Lord v. Wheeler

Thomas, J.

This is an action of contract; the plaintiff alleging that the defendant owes him for work done and materials furnished in repairing a house and outbuildings, known as Taft’s Hotel, at Point Shirley. The defendant’s answer sets up a special contract in writing to do the entire work for a given sum, payable in two instalments; alleges the payment of that which had already become due, and denies his liability to pay the second, because the work was never completed; the buildings, before the repairs were finished, having been destroyed by fire. The plaintiff’s replication alleges that the repairs on the house were nearly done; and that, before the fire took place, the defendant, by his tenant, entered into the use and occupation of the house: The report of the auditor finds such to be the fact. The defendant contended that the destruction of the *283buildings by fire did not constitute a sufficient excuse for the failure of the plaintiff to complete the remainder of the repairs; and that, if it did, the plaintiff could not recover for a partial performance, under this declaration. The presiding judge instructed the jury, that the fire was a sufficient excuse for the failure to complete the remainder of the repairs; and that for the part performed the plaintiff was entitled to recover under the present declaration.
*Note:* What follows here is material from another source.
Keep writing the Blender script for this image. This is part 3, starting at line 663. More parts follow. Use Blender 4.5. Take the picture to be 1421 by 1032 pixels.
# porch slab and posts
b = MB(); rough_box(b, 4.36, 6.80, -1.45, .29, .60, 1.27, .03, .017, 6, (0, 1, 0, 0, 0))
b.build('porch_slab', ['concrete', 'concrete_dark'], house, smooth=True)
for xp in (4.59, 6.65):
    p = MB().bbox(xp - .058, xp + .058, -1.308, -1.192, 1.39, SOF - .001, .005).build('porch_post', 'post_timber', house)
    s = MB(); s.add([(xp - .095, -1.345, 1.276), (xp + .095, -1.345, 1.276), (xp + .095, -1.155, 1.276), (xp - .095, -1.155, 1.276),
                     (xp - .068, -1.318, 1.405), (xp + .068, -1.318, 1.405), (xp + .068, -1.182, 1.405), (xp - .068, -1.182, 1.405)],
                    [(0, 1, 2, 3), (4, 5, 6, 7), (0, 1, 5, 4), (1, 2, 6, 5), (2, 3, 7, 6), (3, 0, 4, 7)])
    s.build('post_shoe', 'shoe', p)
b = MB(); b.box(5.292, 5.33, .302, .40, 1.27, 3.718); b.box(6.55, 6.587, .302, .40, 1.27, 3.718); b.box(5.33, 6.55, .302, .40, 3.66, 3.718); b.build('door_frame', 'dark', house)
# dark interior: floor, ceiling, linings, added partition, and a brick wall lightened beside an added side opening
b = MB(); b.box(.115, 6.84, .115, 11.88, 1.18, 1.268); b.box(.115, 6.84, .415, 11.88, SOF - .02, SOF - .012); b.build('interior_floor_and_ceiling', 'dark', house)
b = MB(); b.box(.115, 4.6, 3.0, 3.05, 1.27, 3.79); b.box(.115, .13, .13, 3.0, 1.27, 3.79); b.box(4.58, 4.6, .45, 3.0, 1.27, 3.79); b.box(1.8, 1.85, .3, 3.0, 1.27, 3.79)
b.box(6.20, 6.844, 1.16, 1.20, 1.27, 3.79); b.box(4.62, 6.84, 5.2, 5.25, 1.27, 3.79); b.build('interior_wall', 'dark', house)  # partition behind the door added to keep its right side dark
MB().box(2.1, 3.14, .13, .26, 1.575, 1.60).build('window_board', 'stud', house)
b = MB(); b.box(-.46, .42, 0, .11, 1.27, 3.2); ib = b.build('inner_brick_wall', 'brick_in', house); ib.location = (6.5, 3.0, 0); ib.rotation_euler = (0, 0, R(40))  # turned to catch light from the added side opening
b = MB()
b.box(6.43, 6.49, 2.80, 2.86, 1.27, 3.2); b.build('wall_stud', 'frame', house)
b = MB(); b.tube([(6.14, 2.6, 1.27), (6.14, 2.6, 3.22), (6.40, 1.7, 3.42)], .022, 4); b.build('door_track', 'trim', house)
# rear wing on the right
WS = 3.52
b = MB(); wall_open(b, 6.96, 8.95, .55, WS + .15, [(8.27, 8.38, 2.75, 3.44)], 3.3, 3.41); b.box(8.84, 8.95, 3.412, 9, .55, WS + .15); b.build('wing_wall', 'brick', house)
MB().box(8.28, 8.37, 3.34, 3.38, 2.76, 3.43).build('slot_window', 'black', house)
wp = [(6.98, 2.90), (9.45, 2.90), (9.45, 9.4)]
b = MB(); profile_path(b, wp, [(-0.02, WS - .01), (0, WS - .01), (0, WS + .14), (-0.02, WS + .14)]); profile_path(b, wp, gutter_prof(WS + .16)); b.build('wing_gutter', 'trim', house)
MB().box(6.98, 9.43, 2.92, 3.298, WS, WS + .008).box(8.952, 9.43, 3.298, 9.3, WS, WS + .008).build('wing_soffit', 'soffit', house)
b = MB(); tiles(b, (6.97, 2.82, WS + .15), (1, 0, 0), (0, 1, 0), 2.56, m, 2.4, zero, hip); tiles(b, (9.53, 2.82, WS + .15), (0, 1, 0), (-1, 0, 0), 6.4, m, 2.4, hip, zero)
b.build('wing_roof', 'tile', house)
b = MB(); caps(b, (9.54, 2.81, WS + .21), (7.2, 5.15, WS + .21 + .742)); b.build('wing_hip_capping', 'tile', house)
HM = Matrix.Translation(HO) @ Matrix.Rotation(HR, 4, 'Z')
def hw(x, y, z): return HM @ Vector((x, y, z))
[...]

We think the instructions, applied, as all instructions should be, to the facts in evidence, and the grounds assumed by the parties respectively, were correct. The plaintiff was excused by the fire from the further performance of his contract. The case may be clearly distinguished from the ordinary contract of one to erect a building upon the land of another, performing the labor and supplying the materials therefor, where, if, before the building is completed or accepted, it is destroyed by fire or other casualty, the loss must fall on the builder. He must rebuild. The thing may be done and he has contracted to do it. It is otherwise, where one person agrees to expend labor upon a specific subject, the property of another, as to shoe his horse or slate his dwelling-house. If the horse dies, or the dwelling-house is destroyed by fire, before the work is done,, the performance of the contract becomes impossible, and with the principal perishes the incident.

It by no means follows that, if the work is partially done when the casualty occurs, a party having contracted to do the entire work for a specific sum, can recover for the partial performance. It may well be, that both must lose, the one his labor, and the other the thing on which it has been expended. And the precise ground on which the plaintiff can recover in this case is, that, when the repairs upon the house were substantially done, and before the fire, the defendant by his tenant entered into and occupied it, and so used and enjoyed the labor and materials of the plaintiff; and that such use and enjoyment were a severance of the contract, and an acceptance pro tanto by the defendant. And the instruction of the presiding judge, not as stating an abstract proposition of law, without reference *284to the evidence, but as giving a practical rule for the guidance of the jury, upon the facts before them, was correct. For the partial performance, upon the facts of this case, the plaintiff might recover.

The defendant contends that the plaintiff cannot recover under this declaration, which is for work done and materials furnished ; that he should have declared, on the contract, for the partial performance, and alleged his excuse for failing to perform the remainder. Though, under the Rev. Sts. c. 100, § 22, and the Sts. of 1851, c. 233, §§ 42, 43, and 1852, c. 312, §§ 32, 33, the objection would seem to be of no great practical moment; it is not free from technical difficulty. But we are of opinion that under the practice act, St. 1851, c. 233, § 2, there was a substantial statement of the facts necessary to constitute the cause of action. Exceptions overruled.